--- Begin RECORDED DATA ---
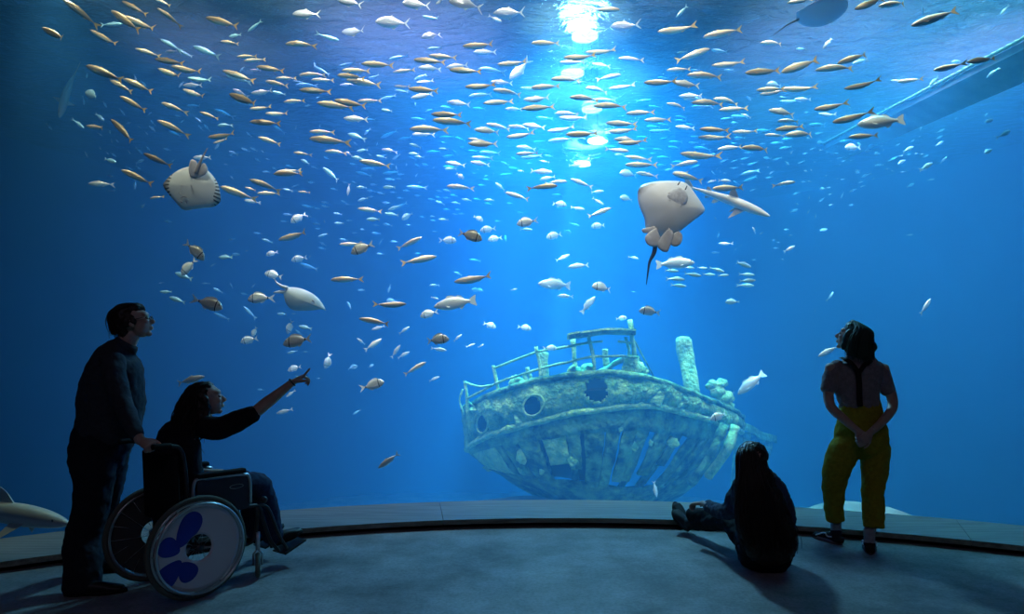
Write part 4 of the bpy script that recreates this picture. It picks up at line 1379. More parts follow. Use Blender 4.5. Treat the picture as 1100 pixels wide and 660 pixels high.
# striped-edged ray
d = 6.9; c = (206,201); M, s = px_frame(c, d); r2 = empty('stingray'); r2.matrix_world = M
tagd(r2, 'white-bellied stingray with dark-striped fin edges, tail up, above the standing man', 'stingray')
t3 = lambda x, y: (80+x/6.111, 180+y/6.111)
M_r2 = ray_mat('white belly with striped edge', (.78,.80,.78), (.30,.24,.15), 0, 33*s, .74, True)
disc('body', [t3(*p) for p in [(720,278),(690,262),(640,205),(590,150),(563,108),(580,80),(630,38),(700,2),(770,-12),(850,5),(900,50),(930,100),(943,160),(940,215),(900,250),(820,264)]], c, s, .05, M_r2, r2, .18, 3, 7, 1, t3(760,130))
lobe('pelvic_fin', [t3(*p) for p in [(775,70),(765,20),(780,-40),(815,-30),(830,20),(830,75)]], c, s, .05, .014, M_pel, r2)
lobe('pelvic_fin', [t3(*p) for p in [(825,75),(830,10),(865,-20),(888,20),(870,55)]], c, s, .045, .014, M_pel, r2)
tube_px('tail', [t3(815,50), t3(835,0), t3(862,-60), t3(890,-115)], [.022,.018,.010,.003], c, s, [.055,.06,.06,.06], mat('pale tail skin', (.42,.36,.33), .5,.4), r2)
slit(r2, c, s, [t3(715,205), t3(735,198), t3(755,205)], .046, .004, name='mouth')
slit(r2, c, s, [t3(708,225), t3(716,238)], .034, .006, name='nostril'); slit(r2, c, s, [t3(742,225), t3(750,240)], .034, .006, name='nostril')
for q in (0,1):
    for i in range(5): slit(r2, c, s, [t3((700,790)[q]+(4,-3)[q]*i, 182-13*i), t3((712,802)[q]+(4,-3)[q]*i, 178-13*i)], .05+.001*i, .0022)
# pale blue ray
d = 7.9; c = (324,321); M, s = px_frame(c, d); r3 = empty('stingray'); r3.matrix_world = M
tagd(r3, 'smooth pale blue-grey stingray gliding nose-down above the pointing woman', 'stingray')
t4 = lambda x, y: (170+x/6.111, 280+y/6.111)
M_r3 = mat('pale grey ray skin', (.50,.58,.56), .45, .4, build=mottled((.44,.52,.50),(.58,.64,.60), 4, 4, coords='Object'))
disc('body', [t4(*p) for p in [(1090,326),(1060,318),(1010,326),(930,330),(880,324),(842,292),(822,240),(820,195),(850,176),(910,178),(980,200),(1040,240),(1075,290)]], c, s, .065, M_r3, r3, .22, 3, 7, 1, t4(930,255))
tube_px('tail', [t4(850,182), t4(810,168), t4(780,148), t4(764,126)], [.024,.018,.010,.003], c, s, [0,0,0,0], M_r3, r3)
lobe('pelvic_fin', [t4(*p) for p in [(835,192),(790,196),(752,210),(790,216),(830,215)]], c, s, -.01, .012, M_r3, r3)
slit(r3, c, s, [t4(1016,262), t4(1030,272)], .035, .008, name='eye')
# dim ray high up, haze put into its pale skin colour
d = 8.05; c = (884,14); M, s = px_frame(c, d, (1.25,0)); r4 = empty('stingray'); r4.matrix_world = M
tagd(r4, 'dim dusky stingray just under the surface at the top edge', 'stingray')
disc('body', [(858,18),(870,2),(890,-8),(908,6),(908,22),(895,34),(878,36),(864,30)], c, s, .04, mat('pale violet ray skin with haze', (.62,.62,.78), .6,.2), r4, .2, 3, 6, 1, (885,14))
tube_px('tail', [(862,22),(852,30),(842,44)], [.016,.010,.003], c, s, [0,0,0], M_raydark, r4)
# sharks: unit bodies like the fish
SH = [(.5,.004,-.012,.01),(.45,.028,-.035,.03),(.34,.056,-.052,.05),(.18,.072,-.062,.058),(.0,.064,-.056,.052),(-.18,.040,-.036,.032),(-.3,.022,-.02,.016),(-.38,.016,-.014,.01),(-.47,.02,.004,.004)]
def shark(name, label, H, T_, skin, fin, roll=0, k=.15, cat='shark', flat=1.0, group=None):
    fw = H-T_; L = fw.length; fw.normalize(); up = V((0,0,1)) if abs(fw.z) < .9 else V((1,0,.2))
    rt = up.cross(fw).normalized(); up = fw.cross(rt); R3 = Matrix.Rotation(roll, 3, fw)
    M = Matrix((fw, R3@rt, R3@up)).transposed().to_4x4(); M.translation=(H+T_)/2; M = M @ Matrix.Scale(L,4)
    root = empty(name); root.matrix_world = M; tagd(root, label, cat)
    me = body_mesh('body', [(a, b*flat, c2*flat, w*(1.5 if flat < 1 and a > .1 else 1)) for a, b, c2, w in SH], k, 16, 4); link('body', me, skin, root)
    for nm, outs in (('dorsal_fin', [([(.12,.06),(.05,.13),(.0,.155),(.0,.12),(.015,.05)],0,0)]), ('second_dorsal_fin', [([(-.17,.036),(-.21,.065),(-.235,.06),(-.225,.028)],0,0)]),
                     ('tail_fin', [([(-.37,.012),(-.44,.07),(-.52,.13),(-.5,.08),(-.465,.03),(-.475,-.045),(-.44,-.03),(-.38,-.012)],0,0)]), ('anal_fin', [([(-.16,-.034),(-.2,-.06),(-.22,-.055),(-.21,-.03)],0,0)])):
        o = link(nm, fin_mesh(nm, outs, k, .005), fin, root, False)
    for sgn in (1,-1):
        o = link('pectoral_fin', fin_mesh('pf', [([(.24,-.03),(.16,-.10),(.10,-.15),(.12,-.09),(.14,-.035)], sgn*.04, sgn*.9)], k, .004), fin, root, False)
        link('pelvic_fin', fin_mesh('vf', [([(-.06,-.045),(-.1,-.075),(-.125,-.075),(-.11,-.04)], sgn*.02, sgn*.7)], k, .003), fin, root, False)
        link('eye', eye_mesh('eye', (.42, sgn*.036, .01), .007, k), M_eye, root)
    return root
M_shk = ramp_mat('grey shark skin', 'Z', [(-.06,(.78,.80,.76)),(-.005,(.62,.66,.62)),(.012,(.36,.38,.33)),(.07,(.42,.43,.34))], rough=.5, metal=0, var=.0)
M_shf = mat('grey shark fin', (.38,.40,.35), .55, .3); M_gf = mat('sandy fin', (.55,.48,.44), .55, .3)
H = P(74,562,5.75); shark('shark', 'grey reef shark nosing in low behind the standing man', H, H+V((-1.45,.25,.13)), M_shk, M_shf)
shark('shark', 'dim thin shark hanging nose-down in the dark water by the edge', P(64,126,9.6), P(79,70,9.9), mat('dim shark skin', (.28,.33,.30), .6,.2), M_shf, roll=.8)
g = shark('guitarfish', 'long-snouted shark-like ray gliding just past the big stingray', P(827,232,7.9), P(733,196,8.05), ramp_mat('sandy guitarfish skin','Z',[(-.04,(.85,.83,.82)),(.0,(.80,.76,.74)),(.04,(.50,.42,.38))],rough=.5,metal=0,var=0), M_gf, roll=.5, k=-.25, cat='ray', flat=.75)
# ------------------------------------------------------------------ the wreck
def wreck_nodes(nt, b):
    tc = node(nt,'ShaderNodeTexCoord')
    n1 = node(nt,'ShaderNodeTexNoise', Scale=2.6, Detail=8, Roughness=.7); nt.links.new(tc.outputs['Object'], n1.inputs['Vector'])
    r = node(nt,'ShaderNodeValToRGB'); e = r.color_ramp.elements
    e[0].position=.34; e[0].color=(.03,.11,.06,1); e[1].position=.64; e[1].color=(.45,.72,.24,1)
    a = e.new(.45); a.color=(.10,.28,.13,1); a = e.new(.54); a.color=(.26,.46,.17,1)
    nt.links.new(n1.outputs['Fac'], r.inputs['Fac'])
    v = node(nt,'ShaderNodeTexVoronoi', Scale=9); nt.links.new(tc.outputs['Object'], v.inputs['Vector'])
    r2 = node(nt,'ShaderNodeValToRGB'); r2.color_ramp.elements[0].position=.05; r2.color_ramp.elements[0].color=(.25,.2,.16,1); r2.color_ramp.elements[1].position=.22; r2.color_ramp.elements[1].color=(1,1,1,1); nt.links.new(v.outputs['Distance'], r2.inputs['Fac'])
    mx = node(nt,'ShaderNodeMix', data_type='RGBA', blend_type='MULTIPLY'); mx.inputs[0].default_value=.6; nt.links.new(r.outputs[0], mx.inputs[6]); nt.links.new(r2.outputs[0], mx.inputs[7])
    nt.links.new(mx.outputs[2], b.inputs['Base Color'])
    n3 = node(nt,'ShaderNodeTexNoise', Scale=14, Detail=6); nt.links.new(tc.outputs['Object'], n3.inputs['Vector'])
    bp = node(nt,'ShaderNodeBump', Strength=1, Distance=.09); nt.links.new(n3.outputs['Fac'], bp.inputs['Height']); nt.links.new(bp.outputs['Normal'], b.inputs['Normal'])
M_wr = mat('encrusted green hull plating', rough=.9, spec=.15, build=wreck_nodes)
M_wd = mat('dark waterlogged timber', rough=.9, spec=.1, build=mottled((.012,.05,.03),(.18,.40,.18), 3.4, 8, 1, 14, .07, pos=(.4,.62)))
M_wl = mat('pale encrusted timber', rough=.9, spec=.1, build=mottled((.12,.34,.17),(.52,.80,.34), 5, 8, 1, 18, .06))
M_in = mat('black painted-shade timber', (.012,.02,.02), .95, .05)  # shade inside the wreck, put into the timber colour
ship = empty('shipwreck', P(640,520,11.5)); tagd(ship, 'sunken wooden ship stern with rusty portholes, broken rails and bare ribs', 'shipwreck')
SHIPM = Matrix.Translation(P(640,520,11.5)).inverted()
def S(px, py, d): return SHIPM @ P(px, py, d)
def curve3(pts, n): return [V((float(a[0]),float(a[1]),float(a[2]))) for a in spline([S(*p)[:] for p in pts], n)]
TOPC = [(500,446,13.6),(498,440,12.7),(512,433,12.0),(535,423,11.5),(565,413,11.15),(605,406,10.9),(655,402,10.75),(700,409,10.85),(735,421,11.15),(765,433,11.6),(788,443,12.2),(797,450,13.0)]
BOTC = [(506,484,13.6),(502,482,12.75),(516,472,12.1),(537,464,11.6),(566,456,11.25),(606,446,11.0),(655,438,10.85),(700,436,10.95),(735,443,11.25),(765,452,11.7),(787,459,12.3),(796,464,13.1)]
KEEL = [(565,520,13.4),(543,511,12.9),(560,524,12.6),(582,536,12.4),(603,548,12.3),(620,556,12.2),(634,566,12.2),(645,572,12.2),(655,568,12.2),(670,560,12.3),(692,552,12.6),(710,548,13.2)]
NS = 14
TC, BC, KC = curve3(TOPC, NS), curve3(BOTC, NS), curve3(KEEL, NS)
NU = len(TC)
def wall_grid(name, fn, nv, th, m, u0=0, u1=None, skip=None, parent=None, disp=.02):
    """a plated surface over u (along the hull) and v (down), with thickness; skip(u,v) leaves holes"""
    u1 = NU-1 if u1 is None else u1
    us = list(range(u0, u1+1)); bm = bmesh.new(); G = {}
    for u in us:
        for v in range(nv+1):
            p = fn(u, v/nv); q = p*1.0
            nn = mnoise.noise_vector(p*2.3)*disp + mnoise.noise_vector(p*7)*disp*.4
            G[u,v] = bm.verts.new(p+nn)
    for u in us[:-1]:
        for v in range(nv):
            if skip and skip(u+.5, (v+.5)/nv): continue
            bm.faces.new((G[u,v], G[u+1,v], G[u+1,v+1], G[u,v+1]))
    bmesh.ops.delete(bm, geom=[v for v in bm.verts if not v.link_faces], context='VERTS')
    o = obj(name, bm, m, parent); md = o.modifiers.new('s','SOLIDIFY'); md.thickness = th; md.offset = 0; return o
def scr(p):    # where a ship point stands in the view, used only to set the portholes on the band
    w = SHIPM.inverted() @ p; return 550+w.x/w.y*F, HY-(w.z-EH)/w.y*F
def band_pt(u, v):
    i = min(int(u), NU-2); f = u-i; a = TC[i].lerp(TC[i+1], f); b = BC[i].lerp(BC[i+1], f); p = a.lerp(b, v); p.y -= .10*math.sin(math.pi*v); return p
HOLES = [((518,455),6,9.5,0),((573,436),9.5,10,0),((641,419),11.5,13,1)]
def in_hole(u, v):
    x, y = scr(band_pt(u, v))
    for (cx_, cy_), rx, ry, jag in HOLES:
        e = ((x-cx_)/rx)**2 + ((y-cy_)/ry)**2
        if e < (1 + (.45*mnoise.noise(V((x*.25,y*.25,0))) if jag else 0)): return True
    return False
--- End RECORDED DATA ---
_EXERCISE DETAILS_. Read the lines above. Gather those in which the string "timber" is found.

_SOLUTION_.
M_wd = mat('dark waterlogged timber', rough=.9, spec=.1, build=mottled((.012,.05,.03),(.18,.40,.18), 3.4, 8, 1, 14, .07, pos=(.4,.62)))
M_wl = mat('pale encrusted timber', rough=.9, spec=.1, build=mottled((.12,.34,.17),(.52,.80,.34), 5, 8, 1, 18, .06))
M_in = mat('black painted-shade timber', (.012,.02,.02), .95, .05)  # shade inside the wreck, put into the timber colour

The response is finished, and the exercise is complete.